Strawberries in July
The play
The six Caryatids from the Erechtheion have for centuries decorated the temple on the northern side of the Acropolis with dignity and resolution. One fatal night on the rock their sibling bond was taxed when Anthia was seized.
Many years later the five remaining Caryatids come to life in the Acropolis Museum. A random encounter sparks the reconstitution of their lost memories and they settle on a daring escape plan.

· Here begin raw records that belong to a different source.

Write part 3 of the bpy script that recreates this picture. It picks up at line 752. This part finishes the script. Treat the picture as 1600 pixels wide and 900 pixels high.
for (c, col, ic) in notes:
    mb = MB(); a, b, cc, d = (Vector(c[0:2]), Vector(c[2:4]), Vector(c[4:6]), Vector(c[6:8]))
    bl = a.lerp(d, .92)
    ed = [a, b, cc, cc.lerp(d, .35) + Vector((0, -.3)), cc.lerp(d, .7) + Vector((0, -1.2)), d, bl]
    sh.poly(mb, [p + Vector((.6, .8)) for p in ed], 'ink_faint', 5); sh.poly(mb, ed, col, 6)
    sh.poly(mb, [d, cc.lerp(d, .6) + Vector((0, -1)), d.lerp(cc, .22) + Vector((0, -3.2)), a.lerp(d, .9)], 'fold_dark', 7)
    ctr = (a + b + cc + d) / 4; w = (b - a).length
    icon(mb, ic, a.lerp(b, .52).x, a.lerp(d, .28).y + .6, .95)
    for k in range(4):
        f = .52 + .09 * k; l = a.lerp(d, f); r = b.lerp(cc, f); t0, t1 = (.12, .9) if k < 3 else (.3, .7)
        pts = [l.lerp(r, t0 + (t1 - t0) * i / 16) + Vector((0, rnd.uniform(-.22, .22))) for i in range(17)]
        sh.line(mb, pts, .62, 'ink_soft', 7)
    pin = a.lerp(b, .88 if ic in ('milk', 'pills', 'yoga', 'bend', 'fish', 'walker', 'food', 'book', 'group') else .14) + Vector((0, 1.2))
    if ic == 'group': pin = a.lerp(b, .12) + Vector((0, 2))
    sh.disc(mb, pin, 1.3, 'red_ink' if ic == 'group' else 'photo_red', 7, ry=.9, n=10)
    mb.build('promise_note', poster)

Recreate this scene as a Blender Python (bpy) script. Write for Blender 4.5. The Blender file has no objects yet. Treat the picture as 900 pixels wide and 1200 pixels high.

The play is a tender allegory about historical memory, self-actualization and the need for change, through the gaze of female forms which remain eternally motionless.
Excerpt from the play
It lingered in the testimony of Athenians who remembered that night, when the sixth Caryatid vanished. They said that a song of mourning rose from the Erechtheion on the rock and travelled on the wind to awaken the citizens of Athens that fateful night. Many wrote of it, but they were never certain what it said, whether the wind fooled them or whether that mournful song was a assortment of the sobs that echoed from every corner of the city.
Konstantina Spyropoulou
Konstantina Spyropoulou is an author with a passion for history and the voices of women within it.
She studied English Language and Literature at the American University of Sharjah in the United Arab Emirates, where she also carried out postgraduate studies in Teaching English as a Foreign Language.
She is an educator in Dubai.
Strawberries in July is her first full-scale theatrical play. Her writing draws inspiration from Greek myths, contemporary society and the everyday experience of women, combining the classical and the contemporary with humour.
She loves the theatre as a form of expression, empowerment and catharsis.
She lives between Dubai, Athens and her imagination.